Greenspan’s final
7 months at Fed may
count the most
By Meg Richards
Associated Press
NEW YORK » With seven months left in his term, Federal Reserve Chairman Alan Greenspan is trying to win back business confidence, manage interest rate policy and keep a cork on inflation, all with an eye toward the legacy he'll leave his successor.
It's a tricky balancing act, but Wall Street seems confident the avuncular Fed chief of 18 years can pull it off -- and perhaps goose growth in the second half while he's doing it.
It goes without saying that Greenspan will want to make the most of his speaking opportunities during his final months in the job. He's proven himself a remarkable steadying influence on the market; a case in point was the performance of stocks on Thursday. Wall Street got off to a slow start, but ended on a positive note after Greenspan delivered a bullish assessment of the economy to Congress. The fact that he'll stay in office through the end of the year has many analysts feeling upbeat about the rest of 2005.
"This will be a good year in the market. It may not be a great year, but it'll be a good year. Greenspan isn't going to let this fall apart," said Michael Murphy, managing partner at the Piney Run Group in Baltimore. "There's just so much respect for him, no one questions him. He's the guy who moves the market. My concern is going to be for next year, when they try to replace him. You know how the market hates uncertainty."
Investors have been preoccupied with interest rates lately, trying to gauge how much higher they'll go. The Fed has raised rates rate eight times over the past 12 months, and Greenspan hinted to lawmakers that the gradual tightening was likely to continue. The Fed's Open Market Committee is widely expected to raise the federal funds rate by another quarter-point to 3.25 percent at their next meeting, set for June 29-30.
Most market seers believe one of Greenspan's goals is to deliver a neutral monetary policy to whoever replaces him when his term ends Jan. 31, 2006. That probably means a bit more tightening after the June meeting, not less, said Jack Caffrey, equities strategist at J.P. Morgan Private Bank in New York. It's just one of many factors Greenspan will weigh as he navigates this period.
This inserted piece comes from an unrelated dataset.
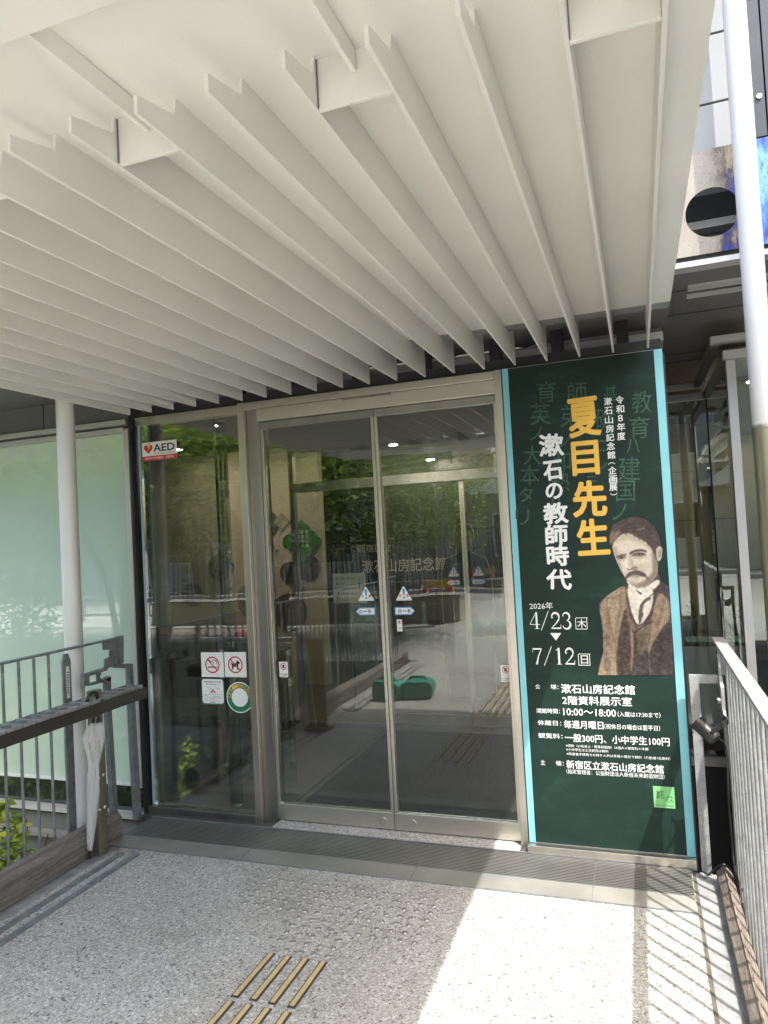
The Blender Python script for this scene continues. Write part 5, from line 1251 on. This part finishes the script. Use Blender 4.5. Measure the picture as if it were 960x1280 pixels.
def tree(label, x, y, h, r, n, mat, zc, flat_=.42, group=None, size=.085, name='maple_tree', lean=0, zb=0):
    t = thing(name, label, 'tree', (x, y, zb), group)
    b = MB(); clumps = []
    for k in range(5):
        a = 6.28*k/5+x; tip = Vector((x+r*.55*math.cos(a)+lean, y+r*.55*math.sin(a), zc+h*.12*(k % 3)))
        mid = Vector((x+r*.15*math.cos(a), y+r*.15*math.sin(a), zb+(zc-zb)*.55)); b.tube(bez([(x+.05*math.cos(a), y+.05*math.sin(a), zb), mid, tip], 5), [.06-.045*i/10 for i in range(11)], 7)
        for j in range(3):
            q = mid.lerp(tip, .5+.25*j); e2 = q+Vector((random.uniform(-1, 1)*r*.5, random.uniform(-1, 1)*r*.5, random.uniform(-.05, .3)*h*.5)); b.tube([q, q.lerp(e2, .5)+Vector((0, 0, .05)), e2], [.022, .014, .006], 5); clumps.append(e2)
        clumps.append(tip)
    b.build('trunk', m_bark, t, smooth=True)
    for k in range(26): a = random.uniform(0, 6.28); q = r*random.uniform(.2, 1.05); clumps.append(Vector((x+lean+q*math.cos(a), y+q*math.sin(a), zc+h*random.uniform(-.38, .45)*(1-.4*q/r))))
    def c():
        k = random.choice(clumps); s = r*.27
        return np.array([k.x+random.gauss(0, s), k.y+random.gauss(0, s), k.z+random.gauss(0, s*flat_)])
    v, f = leaves(n, c, size, .6); bb = MB(); bb.v = [tuple(q) for q in v]; bb.f = f; bb.m = [0]*n; bb.build('crown', mat, t)
G = 'maples behind the photographer'
tree('green maple tree reflected in the left side pane', -8.2, -6.0, 3.2, 2.4, 22000, m_leaf, 2.45, .5, group=G, size=.10)
tree('green maple tree reflected in the left door leaf', -5.4, -6.4, 3.2, 2.1, 22000, m_leaf, 2.45, .5, group=G, size=.10)
tree('smaller maple tree reflected beside the door stile', -3.8, -7.4, 2.4, 1.5, 13000, m_leaf, 2.15, .5, group=G, size=.09)
tree('shade tree at the far left of the sunken garden, reflected in the frosted wall', -11.0, -4.8, 3.2, 2.3, 8000, m_leaf2, 2.3, group=G, size=.11, zb=-1.5)
tree('red maple tree in the sunken garden, reflected in the frosted wall', -9.3, -7.6, 2.2, 1.3, 4500, m_leafred, 3.4, group=G)
tree('leafy tree in the garden right of the bridge, behind the photographer', 4.2, -4.6, 3.2, 1.9, 8000, m_leaf2, 2.2, .7, group=G, size=.13, zb=-1.5)  # unseen tree, added to block sky light from the canopy fins
tree('leafy tree in the garden right of the bridge, level with the camera', 4.6, -1.9, 3.2, 1.9, 8000, m_leaf2, 2.2, .7, group=G, size=.13, zb=-1.5)  # second unseen tree, added to darken the right faces of the fins
tree('tall tree across the road on the right behind the photographer', 7.5, -16.5, 4.0, 2.6, 7000, m_leaf2, 5.0, group=G, size=.13)
tree('tall tree across the road on the left behind the photographer', -14, -17, 4.5, 3.0, 8000, m_leaf2, 5.0, group=G, size=.13)

# ================================================================== the street behind the photographer
t = thing('planter_wall', 'low beige planter wall beside the forecourt behind the photographer', 'wall', (-5, -8.9, 0))
b = MB(); b.box((-9.5, -9.15, 0), (-3.05, -8.7, .42)); b.build('wall', m_beige, t, bevel=.01)
b = MB(); b.box((-9.52, -9.17, .421), (-3.03, -8.68, .47)); b.build('coping', m_conc, t, bevel=.006)
def barfence(label, x0, x1, y, h):
    t = thing('bar_fence', label, 'fence', ((x0+x1)/2, y, 0)); b = MB(); x = x0
    while x <= x1: b.box((x-.008, y-.008, .1), (x+.008, y+.008, h)); x += .11
    b.build('bars', m_black, t)
    b = MB(); b.box((x0, y-.02, h-.06), (x1, y+.02, h-.02)); b.box((x0, y-.02, .12), (x1, y+.02, .16)); b.build('rails', m_black, t)
    b = MB(); x = x0
    while x <= x1: b.box((x-.03, y-.03, 0), (x+.03, y+.03, h+.05)); x += 1.8
    b.build('posts', m_black, t)
barfence('dark bar fence along the far pavement', -16, -1.2, -14.9, 1.7)
barfence('short dark bar fence on the far side of the planter wall', -12, -3.4, -9.3, 1.5)
def building(name, label, x0, x1, y0, y1, h, mat, floors, roof=False):
    t = thing(name, label, 'building', ((x0+x1)/2, y1, 0)); b = MB(); b.box((x0, y0, 0), (x1, y1, h)); b.build('wall', mat, t)
    fh = h/floors; n = max(1, int((x1-x0)/2.4))
    for k in range(floors):
        for i in range(n):
            xa = x0+(x1-x0)*(i+.22)/n; xb_ = x0+(x1-x0)*(i+.78)/n; za = fh*k+fh*.32; zb_ = fh*k+fh*.8
            b = MB(); b.box((xa, y1, za), (xb_, y1+.03, zb_)); wn = b.build('window', m_alu, t)
            b = MB(); b.box((xa+.05, y1+.031, za+.05), (xb_-.05, y1+.036, zb_-.05)); b.build('pane', m_dwin, wn)
        if k: b = MB(); b.box((x0-.02, y1, fh*k-.05), (x1+.02, y1+.06, fh*k+.05)); b.build('band', m_conc, t)
    if roof:
        b = MB(); e = .5; zc = h+1.3; v = [(x0-e, y0-e, h), (x1+e, y0-e, h), (x1+e, y1+e, h), (x0-e, y1+e, h), (x0+1.5, (y0+y1)/2, zc), (x1-1.5, (y0+y1)/2, zc)]
        b.add(v, [(0, 1, 5, 4), (1, 2, 5), (2, 3, 4, 5), (3, 0, 4), (3, 2, 1, 0)])
        b.build('roof', grate_mat('grey_roof_tiles', 5, (.045, .047, .05), (.10, .105, .11), 'Z', 0), t)
    return t
building('house', 'beige two storey house with grey hipped tile roof across the road', -13.5, -5.2, -24, -17.5, 4.8, m_beige, 2, False)
building('house', 'low dark house with hipped tile roof across the road', -4.6, -1.2, -22, -16.5, 2.6, m_intgrey, 1, True)
building('apartment_building', 'tall pale grey apartment building behind the low house', -4.6, -1.6, -32, -27, 10, m_clad, 4)
building('apartment_building', 'beige apartment building across the road on the right', -.6, 6.5, -26, -18, 8.5, m_beige, 3)
building('apartment_building', 'grey apartment building across the road far left', -26, -15, -28, -19, 9, m_clad, 3)
def cone(label, x, y):
    t = thing('traffic_cone', label, 'cone', (x, y, -.008), 'red traffic cones by the road'); z = -.008
    b = MB(); b.box((x-.18, y-.18, z), (x+.18, y+.18, z+.03)); b.build('base', m_black, t, bevel=.006)
    b = MB(); b.lathe([(.135, .03), (.03, .70), (.0, .70)], (x, y, z), 24); b.build('body', m_cone, t, smooth=True)
    b = MB(); b.lathe([(.095, .31), (.072, .455)], (x, y, z), 24); b.build('reflective_band', m_sign, t, smooth=True)
cone('red traffic cone nearer to the fence behind the photographer', -3.95, -9.6); cone('red traffic cone nearer to the forecourt edge behind the photographer', -3.42, -9.55)
t = thing('arrow_sign', 'yellow arrow sign on a thin stand by the planter wall', 'sign', (-3.35, -8.45, 0))
b = MB(); b.prism([(-3.62, -8.45, .60), (-3.22, -8.45, .60), (-3.22, -8.45, .56), (-3.08, -8.45, .67), (-3.22, -8.45, .78), (-3.22, -8.45, .74), (-3.62, -8.45, .74)], (0, .01, 0)); b.build('arrow_plate', m_yellow, t)
b = MB(); b.tube([(-3.4, -8.46, 0), (-3.4, -8.46, .6)], .012, 8); b.tube([(-3.4, -8.46, 0), (-3.4, -8.46, .015)], .14, 20); b.build('stand', m_black, t)
# green weights
def weight(label, x, y, rz):
    t = thing('stand_weight', label, 'weight', (x, y, 0), 'green plastic weights on the paving'); t.rotation_euler.z = rz
    def loc(b, name, m, bev): 
        o = b.build(name, m); o.parent = t; return o
    b = MB(); prof = [(-.13, .0), (.13, .0), (.15, .04), (.15, .13), (.11, .17), (-.11, .17), (-.15, .13), (-.15, .04)]
    b.prism([(px__, -.10, pz__) for px__, pz__ in prof], (0, .20, 0)); o = b.build('tank', m_tgreen, None, bevel=.015); o.parent = t
    b = MB(); b.tube([(-.08, 0, .17), (-.06, 0, .20), (.06, 0, .20), (.08, 0, .17)], .013, 10); o = b.build('handle', m_tgreen, None, smooth=True); o.parent = t
    b = MB(); b.tube([(.0, -.10, .09), (0, -.115, .09)], .03, 16); o = b.build('cap', m_tgreen, None, smooth=True); o.parent = t
weight('green plastic water weight standing behind the photographer, nearer the left kerb', -2.36, -2.93, .15); weight('green plastic water weight standing behind the photographer, nearer the camera', -2.08, -2.98, -.1)
# brown sign board next to the rack
t = thing('sign_board', 'brown wooden sign board standing by the end of the umbrella rack', 'sign', (-2.56, -1.78, 0))
b = MB(); b.box((-2.66, -1.80, .03), (-2.50, -1.77, .74)); b.build('board', m_brownw, t, bevel=.004)
b = MB(); b.box((-2.68, -1.86, 0), (-2.48, -1.71, .029)); b.build('foot', m_brownw, t)
b = MB(); b.tube([(-2.58, -1.75, .02), (-2.62, -1.70, .72)], .006, 8); b.build('rod', m_sign, t)

bpy.context.view_layer.update()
"You don't want to let inflation get out of the bag. ... Hence, making sure we keep a measured pace of reduction in the accommodative monetary policy. Alternatively, you don't want to overtighten and get blamed for the next recession," Caffrey said. "As much as you think after 18 years that you know what you're doing, in some sense, from a legacy perspective, the stakes are a bit higher now. There will be no more chance for a comeback after February of 2006."
There's a good deal of speculation already about who will replace Greenspan, who is 79. The White House will not discuss personnel issues, but several possible successors have been mentioned in financial circles, including Martin Feldstein, 65, an economics professor at Harvard University and president of the National Bureau of Economic Research; R. Glenn Hubbard, 46, dean of Columbia University's graduate school of business and an economics professor; and Ben Bernanke, 51, a member of the Fed board since August 2002 and Bush's pick to become chairman of the Council of Economic Advisers.
Before a new chairman is chosen, Greenspan must tackle an intimidating to-do list, said Peter Morici, a professor at the Robert H. Smith School of Business at the University of Maryland. Among other things, he probably would like to engineer a reacceleration in growth that doesn't rely so much on consumer spending and borrowing from overseas. That means rekindling domestic business investment, which could go a long way toward boosting overall productivity growth, Morici said.
Greenspan is also looking to get short-term interest rates up to a level that will be make monetary policy a useful tool for his successor; rates need to be high enough that lowering them will be a viable option when recession next threatens. It also would be nice to leave his successor with an environment where the United States isn't overly dependent on foreign debt to fuel consumer spending and power growth.